164. Kapitel – Eine Lamentatio

Geschätzte Leserinnen und Leser, Euch ist aufgefallen, dass in diesem Blog eine irritierende Stille herrscht. Mir, Anatol, ist es jedenfalls nicht verborgen geblieben.

Daher nehme ich selbst die Feder in die Hand und teile Euch mit, warum mein (MEIN !) Blog verödet. Zumindest eine Erklärung ist man seinen Lesern schuldig, finde ich. Nicht so Susanne! Tagaus, tagein klagt und jammert sie: sie habe zuviel Arbeit und keine Zeit für den Blog – keine Inspiration, keinen „Flow“… manchmal heisst es auch hochtrabend, es handele sich gar um eine Schreibblockade.

Papperlapapp! Derlei dient nur dazu, den Anschein einer Professionalität zu erwecken, von der in Wirklichkeit keine Rede sein kann.

Wenn ihr nichts mehr einfällt, hat ihr Arm eine Sehnenscheidenentzündung. Morgen schreibe man aber bestimmt wieder im Blog. Ja, ja.

Faule Ausreden, sage ich. Wie oft habe ich ihr gesagt, sie solle ihre Ideen sammeln, und dann frisch losschreiben! Die Inspiration will erhascht sein! Sie wird sich nicht einstellen, wenn man dumpf und träge vor dem Bildschirm sitzt und sich durch stupide Internetseiten klickt.

Nun muss ich zugeben, dass die Aktualität der letzten Wochen und Monate alles andere als anregend gewesen ist. Als Saurier verfolge ich das Zeitgeschehen von jeher mit großem Interesse – seit kurzem aber vor allem mit zunehmender Sorge. Leider weiss ich, dass der Mensch, seit er im Holozän entstand, an Intelligenz – wenn überhaupt – nicht viel hinzugewonnen hat. Seine Vorliebe für aggressive, psychisch auffällige Alpha-Affenmännchen ist seit diesen weit zurückliegenden Tagen ungebrochen. Zu gern macht er diese zum Herdenführer und unterwirft sich ihnen bereitwillig.

Gerade beobachten wir eine lange nicht mehr dagewesene Konzentration dieser Männchen überall auf der Welt. Wüsste ich es nicht besser, so würde ich darüber lachen. Aus meinen Erfahrungen der letzten Jahrmillionen heraus aber habe ich Angst. Ich fühle mich ohnmächtig – als müsste ich tatenlos zusehen, wie ein unabwendbares Schicksal seinen fatalen Lauf nimmt. Sollten wir es nicht besser wissen? Welches brüllende Alpha-Männchen hat jemals der Welt gut getan? Ich kann mich an keines erinnern.

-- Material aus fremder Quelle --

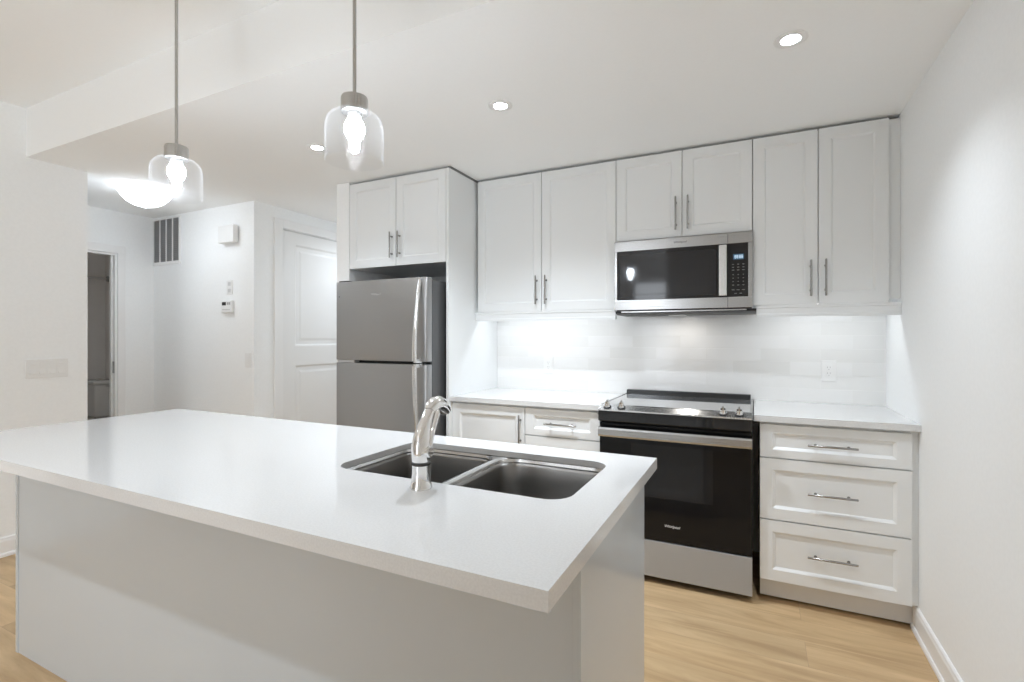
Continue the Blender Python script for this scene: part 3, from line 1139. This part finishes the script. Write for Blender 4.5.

Elie reagiert auf die neuesten Entwicklungen wie er es auch sonst tut: er geht demonstrieren. Seine Papp-Manifeste, die er – an ein umfunktioniertes Stäbchen vom benachbarten Chinarestaurant angeklebt – in die Höhe hält, sind Sinnbild unserer Ohnmacht. „Keine Macht dem Rassismus“ steht darauf, „Europa = 70 Jahre Frieden“ oder „Rettet Aleppo“. Nebenan werden Tyrannen groß.

Elie weiss nicht mehr, für oder gegen was er noch demonstrieren soll. Es gibt zu vieles, was man anklagen muss. So oft kann er gar nicht demonstrieren.

Gestern hatte Elie das berüchtigte Böhmermann-Gedicht hochgeladen und war schon dabei, es hier im Blog zu veröffentlichen – ein Manifest für Meinungsfreiheit und freie Presse. Susanne hatte das Vorhaben in letzter Sekunde bemerkt und unter einem Entsetzensschrei den Stecker gezogen.

„Willst Du uns alle in den Knast bringen!?“ hatte sie Elie angeschrien.

„So weit ist es nun also gekommen! Hier bei uns!“ hatte Elie geheult – und war weggelaufen.

Nun sind alle Blogzugänge gesperrt und das Passwort mehrfach geändert. Was Susanne nicht weiss: ich kenne das Master-Passwort.

Morgen wählen Österreich und Italien. Ob wir dafür den Fernseher rausholen, wissen wir noch nicht.